Hybrid work has changed the reason people come to the office at all. What should the office offer today that employees cannot get from working at home?
Sammeer Pakvasa: The office must offer what home cannot: connection, mentorship, cultural alignment, and high-quality collaboration.

If the office only offers desks and meetings, people will question the commute. Gallup’s research shows that hybrid is now the preferred structure for many remote-capable employees, meaning presence has become a choice, not a mandate.

The office today should enable:

  • Stronger team alignment
  • Informal learning and mentorship
  • Faster decision-making through real collaboration
  • Creative energy that is difficult to replicate virtually

Deloitte’s 2025 Gen Z and Millennial Survey reinforces that growth, learning, and wellbeing strongly influence engagement.
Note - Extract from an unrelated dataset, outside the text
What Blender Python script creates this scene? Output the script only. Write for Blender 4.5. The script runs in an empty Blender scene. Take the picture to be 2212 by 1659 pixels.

A well-designed office can support all three, but only if it’s planned as an experience, not just a facility.

Indian offices often borrow global design trends. Where do you think companies need to localise workplace design to better reflect Indian work culture and Gen Z sensibilities?
Sammeer Pakvasa: Global benchmarks are useful references, but localisation is what makes a workplace usable.

Indian offices operate under different realities: higher density, varied collaboration styles, longer working hours, and a strong sense of community. At the same time, Gen Z expects autonomy and personal space. The challenge is balancing both.

Localisation also means responding to climate and building behaviour. Materials, acoustics, glare control, thermal comfort, and maintenance patterns vary widely across Indian cities. Blindly copying global trends often imports global problems.

Eleganz’s presence across multiple Indian cities and Singapore has reinforced one lesson: the best workplaces aren’t those that look global. They’re the ones that feel human, efficient, culturally aware, and designed for how people actually work.